Not surprisingly, public institutions and community colleges were more likely to expect stimulus money to help sustain IT resources on their campuses, while private, four-year colleges were pessimistic about how much they would benefit from government assistance.

The problem of financing system improvements when most colleges are reluctant to spend money is not the only issue weighing heavily on the minds of higher ed technologists. In past years, the survey turned up a clear answer to the “most important issue” question. In the early part of the decade, it was the integration of instructional technology. That gave way in 2004 to concerns over network and data security.

This year’s responses, however, were all over the board. Staffing, back-end information systems, user support, instructional integration, and distance education each got 10 percent of the vote. Data security, the top issue since 2004, did not register in the top seven (though security was one of the few IT functions that saw more investment than downsizing in 2009).

Of course, IT security issues have not gone away. In fact, colleges reported slight increases in most types of security breach. Hackers remained the most prevalent threat; just under half of respondents cited hacking incidents.

Data exposures in “distributed computing environments,” or “cloud” services, also rose slightly. However, the many higher education officials that have fretted about entrusting e-mail and other information systems to cloud providers might be comforted by the fact that fewer than 20 percent of colleges reported such leaks.

Green’s presentation also notes the sluggishness with which most colleges have developed strategic plans for dealing with IT disasters over the last seven years. Private four-year institutions, especially, have dragged their feet, with the percentage of disaster-ready colleges virtually unchanged from 2002.

Learning management systems continued their gradual colonization of college classrooms, with respondents now reporting that between 50 and 60 percent of their courses use them. Industry giant Blackboard, fresh off its acquisition of competitor Angel in May, still dominates the LMS market across all types of institutions, with the only notable challenge coming in the market of private, four-year colleges, when the open-source provider Moodle has managed to grab a 25 percent share.

The year's biggest education technology conference has given a number of companies cause to tout how they are adding options to the e-learning market. Moodlerooms on Tuesday revealed that it plans to challenge Blackboard on its own turf. The Moodle spin-off is rolling out a pay-to-play LMS product, called Joule, which Moodlerooms says will cost 75 percent less than Blackboard. “If [colleges] choose to drop Blackboard… that’s their option,” said Moodlerooms CEO Martin Knott at Educause. “The market is craving for options.”

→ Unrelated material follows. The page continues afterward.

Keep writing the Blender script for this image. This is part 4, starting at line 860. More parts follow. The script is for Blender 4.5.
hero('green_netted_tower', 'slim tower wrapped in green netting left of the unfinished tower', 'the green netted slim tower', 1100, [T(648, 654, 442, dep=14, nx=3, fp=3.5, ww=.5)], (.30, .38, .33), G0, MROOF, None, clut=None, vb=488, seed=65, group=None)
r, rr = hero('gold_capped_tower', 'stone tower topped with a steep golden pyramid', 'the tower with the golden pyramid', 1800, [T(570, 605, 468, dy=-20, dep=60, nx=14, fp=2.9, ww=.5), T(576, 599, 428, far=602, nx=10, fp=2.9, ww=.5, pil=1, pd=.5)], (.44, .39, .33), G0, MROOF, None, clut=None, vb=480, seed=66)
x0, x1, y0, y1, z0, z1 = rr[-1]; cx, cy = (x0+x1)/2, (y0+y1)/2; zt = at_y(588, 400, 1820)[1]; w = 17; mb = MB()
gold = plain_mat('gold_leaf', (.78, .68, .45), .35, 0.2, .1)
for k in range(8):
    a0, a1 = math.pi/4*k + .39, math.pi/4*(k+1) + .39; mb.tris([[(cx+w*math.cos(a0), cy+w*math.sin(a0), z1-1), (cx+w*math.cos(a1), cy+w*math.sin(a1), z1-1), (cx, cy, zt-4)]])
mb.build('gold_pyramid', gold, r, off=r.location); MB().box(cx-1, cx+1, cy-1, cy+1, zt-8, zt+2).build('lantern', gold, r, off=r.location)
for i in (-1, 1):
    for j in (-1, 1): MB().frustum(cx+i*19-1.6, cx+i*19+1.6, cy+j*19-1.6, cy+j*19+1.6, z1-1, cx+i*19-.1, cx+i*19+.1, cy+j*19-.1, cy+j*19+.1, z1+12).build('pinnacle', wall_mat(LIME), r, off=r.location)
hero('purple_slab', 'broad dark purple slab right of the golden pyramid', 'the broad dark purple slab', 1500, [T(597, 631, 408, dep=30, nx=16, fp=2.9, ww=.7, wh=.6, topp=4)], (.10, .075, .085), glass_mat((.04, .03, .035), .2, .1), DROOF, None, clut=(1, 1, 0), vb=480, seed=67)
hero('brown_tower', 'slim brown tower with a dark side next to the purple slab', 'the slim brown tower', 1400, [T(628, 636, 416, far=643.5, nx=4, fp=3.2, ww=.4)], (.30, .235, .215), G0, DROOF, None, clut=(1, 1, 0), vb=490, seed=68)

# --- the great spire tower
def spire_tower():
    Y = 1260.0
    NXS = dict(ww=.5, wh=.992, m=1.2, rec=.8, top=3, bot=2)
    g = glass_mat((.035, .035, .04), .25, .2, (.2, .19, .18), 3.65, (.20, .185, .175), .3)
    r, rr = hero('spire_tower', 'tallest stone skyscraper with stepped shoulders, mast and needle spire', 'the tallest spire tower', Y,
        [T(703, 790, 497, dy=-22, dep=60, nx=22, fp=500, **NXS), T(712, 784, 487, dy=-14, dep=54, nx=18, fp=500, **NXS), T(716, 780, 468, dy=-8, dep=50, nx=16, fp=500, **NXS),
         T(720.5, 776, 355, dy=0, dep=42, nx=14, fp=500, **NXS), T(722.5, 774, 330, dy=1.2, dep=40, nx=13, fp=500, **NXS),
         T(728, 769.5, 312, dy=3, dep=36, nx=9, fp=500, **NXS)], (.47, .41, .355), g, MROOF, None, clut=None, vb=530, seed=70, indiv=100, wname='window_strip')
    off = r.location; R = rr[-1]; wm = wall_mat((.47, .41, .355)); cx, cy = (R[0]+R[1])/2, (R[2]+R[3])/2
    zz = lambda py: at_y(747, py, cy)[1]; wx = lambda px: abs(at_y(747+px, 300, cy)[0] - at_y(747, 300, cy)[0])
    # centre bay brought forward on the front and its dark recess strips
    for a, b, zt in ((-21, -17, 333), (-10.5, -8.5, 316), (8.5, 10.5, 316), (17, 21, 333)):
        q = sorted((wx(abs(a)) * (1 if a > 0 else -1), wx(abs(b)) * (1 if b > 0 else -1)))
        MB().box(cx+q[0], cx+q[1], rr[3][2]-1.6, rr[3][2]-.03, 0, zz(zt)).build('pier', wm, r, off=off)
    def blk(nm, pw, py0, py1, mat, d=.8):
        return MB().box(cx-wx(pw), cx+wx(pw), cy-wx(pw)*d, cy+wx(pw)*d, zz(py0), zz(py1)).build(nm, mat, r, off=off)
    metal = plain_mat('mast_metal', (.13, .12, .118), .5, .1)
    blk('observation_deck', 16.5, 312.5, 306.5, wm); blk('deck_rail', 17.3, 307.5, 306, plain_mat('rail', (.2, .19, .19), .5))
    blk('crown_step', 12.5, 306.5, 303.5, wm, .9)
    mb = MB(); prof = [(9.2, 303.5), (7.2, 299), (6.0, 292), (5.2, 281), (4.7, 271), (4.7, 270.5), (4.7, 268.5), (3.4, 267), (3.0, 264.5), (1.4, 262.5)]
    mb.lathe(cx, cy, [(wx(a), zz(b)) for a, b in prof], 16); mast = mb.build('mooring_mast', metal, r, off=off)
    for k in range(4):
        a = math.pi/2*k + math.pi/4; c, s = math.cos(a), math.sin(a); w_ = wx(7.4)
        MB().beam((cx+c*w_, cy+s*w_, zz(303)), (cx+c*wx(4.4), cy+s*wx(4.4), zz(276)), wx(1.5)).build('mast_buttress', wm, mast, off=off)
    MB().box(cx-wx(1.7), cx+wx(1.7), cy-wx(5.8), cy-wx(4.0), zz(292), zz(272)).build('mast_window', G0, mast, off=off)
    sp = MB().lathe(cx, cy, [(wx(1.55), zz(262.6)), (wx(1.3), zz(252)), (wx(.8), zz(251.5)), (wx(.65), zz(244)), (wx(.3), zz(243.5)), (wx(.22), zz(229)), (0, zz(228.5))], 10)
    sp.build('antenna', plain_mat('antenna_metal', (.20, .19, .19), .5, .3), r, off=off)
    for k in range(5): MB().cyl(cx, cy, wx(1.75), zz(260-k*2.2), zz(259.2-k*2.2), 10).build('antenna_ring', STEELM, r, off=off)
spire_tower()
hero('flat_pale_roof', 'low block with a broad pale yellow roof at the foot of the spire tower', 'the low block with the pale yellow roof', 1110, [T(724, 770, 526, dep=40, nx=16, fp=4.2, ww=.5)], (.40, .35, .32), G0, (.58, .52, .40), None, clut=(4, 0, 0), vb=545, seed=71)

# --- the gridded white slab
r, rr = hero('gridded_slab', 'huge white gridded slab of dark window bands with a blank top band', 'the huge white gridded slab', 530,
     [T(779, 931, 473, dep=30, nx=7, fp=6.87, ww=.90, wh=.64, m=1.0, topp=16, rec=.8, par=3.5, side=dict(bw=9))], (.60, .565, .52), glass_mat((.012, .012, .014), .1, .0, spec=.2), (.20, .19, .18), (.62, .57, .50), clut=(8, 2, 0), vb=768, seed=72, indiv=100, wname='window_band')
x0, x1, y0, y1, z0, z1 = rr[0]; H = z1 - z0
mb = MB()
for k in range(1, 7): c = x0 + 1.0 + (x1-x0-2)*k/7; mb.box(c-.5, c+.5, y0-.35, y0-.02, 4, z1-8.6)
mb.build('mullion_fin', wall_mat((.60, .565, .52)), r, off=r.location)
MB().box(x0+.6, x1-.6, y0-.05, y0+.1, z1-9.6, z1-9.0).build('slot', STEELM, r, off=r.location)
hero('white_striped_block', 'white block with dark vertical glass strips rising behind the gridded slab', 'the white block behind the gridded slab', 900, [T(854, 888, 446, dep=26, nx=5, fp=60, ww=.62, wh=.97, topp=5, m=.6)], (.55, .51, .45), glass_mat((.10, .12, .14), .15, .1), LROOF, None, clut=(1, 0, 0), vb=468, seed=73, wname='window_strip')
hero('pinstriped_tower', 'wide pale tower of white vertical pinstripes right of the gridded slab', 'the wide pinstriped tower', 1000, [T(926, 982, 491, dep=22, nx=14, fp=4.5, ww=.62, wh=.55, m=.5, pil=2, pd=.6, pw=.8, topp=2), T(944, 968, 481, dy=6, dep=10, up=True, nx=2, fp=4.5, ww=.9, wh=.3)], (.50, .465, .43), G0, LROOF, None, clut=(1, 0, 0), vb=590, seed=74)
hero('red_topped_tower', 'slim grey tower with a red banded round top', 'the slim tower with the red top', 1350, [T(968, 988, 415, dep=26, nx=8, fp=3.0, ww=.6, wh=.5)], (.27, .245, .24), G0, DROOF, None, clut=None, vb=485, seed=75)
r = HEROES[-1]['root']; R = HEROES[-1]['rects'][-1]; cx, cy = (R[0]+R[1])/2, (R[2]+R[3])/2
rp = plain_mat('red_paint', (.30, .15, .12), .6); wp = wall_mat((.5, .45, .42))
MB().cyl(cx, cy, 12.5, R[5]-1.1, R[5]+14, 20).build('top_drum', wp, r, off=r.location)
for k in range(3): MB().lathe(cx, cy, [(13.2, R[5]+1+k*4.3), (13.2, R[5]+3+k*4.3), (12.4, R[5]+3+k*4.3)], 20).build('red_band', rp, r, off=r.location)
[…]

Blackboard, meanwhile, has rolled out several new features. The company today announced it is collaborating with Microsoft to bring students alerts and allow them to access their Blackboard courses via their Web browsers, without having to log in to the system separately. It also unveiled a Blackberry-friendly version of its smartphone application, Mobile Central. Earlier this week, Blackboard said it was partnering with Google to let its customers access Google Apps for Education via their Blackboard accounts.